We marched off down the street, into a grimy hole-in-the-wall sandwich shop. The owner greeted Dalmia with enthusiasm, and began to toast some bread on a griddle. “I like this place,” said Dalmia, “but she keeps making me insanely spicy sandwiches because I’m Indian and she thinks I’m starved for spice here. Unfortunately, the first time I ate one, I nearly died.” Our prosecco came with two semolina flatbread pockets loaded up with Parma ham, melting mozzarella, and eye-watering harissa. Dalmia didn’t bother protesting. “Mangia!” she said.

Over our snack, Dalmia reminisced about her adventures in Italy. “The very first time I came here, I felt right at home. I might have been an Italian in a past life. It’s a country of home cooks—you’ll never get a bad meal in someone’s home here. And I learnt everything I know from eating with people here.”

In the middle of her reflections, she interrupted herself: “Time to move? There’s an amazing view of the city from this rooftop.” She led me, like a triumphant tour guide, out onto the terrace of the glass-walled bar of the Westin, to look at Florence spread out below us. “Isn’t this incredible? I still love Italy so much. Look at this city! It’s so poetic.”
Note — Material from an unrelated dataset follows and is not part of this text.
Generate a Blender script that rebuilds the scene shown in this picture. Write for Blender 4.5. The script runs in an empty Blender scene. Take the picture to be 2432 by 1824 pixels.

“I WAS SO EMOTIONAL ABOUT MEZZALUNA, Dalmia had told me back in Delhi, as we drove towards Hauz Khas Village. She dangled her arm out of the window, smoking meditatively. (She has recently started smoking again, after quitting seven years ago.) “I just couldn’t get myself to go to Hauz Khas for a long time,” she said. “Then this place came up for rent, and I thought, maybe it’s a sign that I should do a full circle.”

Diva Piccola is just a lane away from where Dalmia once cooked, in the kitchen at MezzaLuna. The restaurant is a year old, but has not yet managed to match the success of Café Diva or Latitude 28. "I must admit I don’t like Hauz Khas very much at the moment,” she remarked. “It’s filthy, and there’s no infrastructure. People love the place, and there is a charm to it—it could be something so special, but it’s not because it’s all makeshift.” After a pause, she added, “But then, I didn’t open here as a commercial venture. I just thought that because my first restaurant was here, it was time to come back.” However symbolic the location, whether Piccola thrives alongside its siblings or not, Diva and its owner are now embedded in the Delhi landscape. There will be no second rout.

Coming out of the kitchen after a quick chat with her chefs—“No, chicken cannot be a special! This is a bloody Italian restaurant”—Dalmia was on her iPhone, first to her gelato supplier, then to a catering client, and, finally, to a friend having a dinner party the following week. “Shall I cook?” she asked. “Do you want me to cook? I’ll do the cooking, okay?”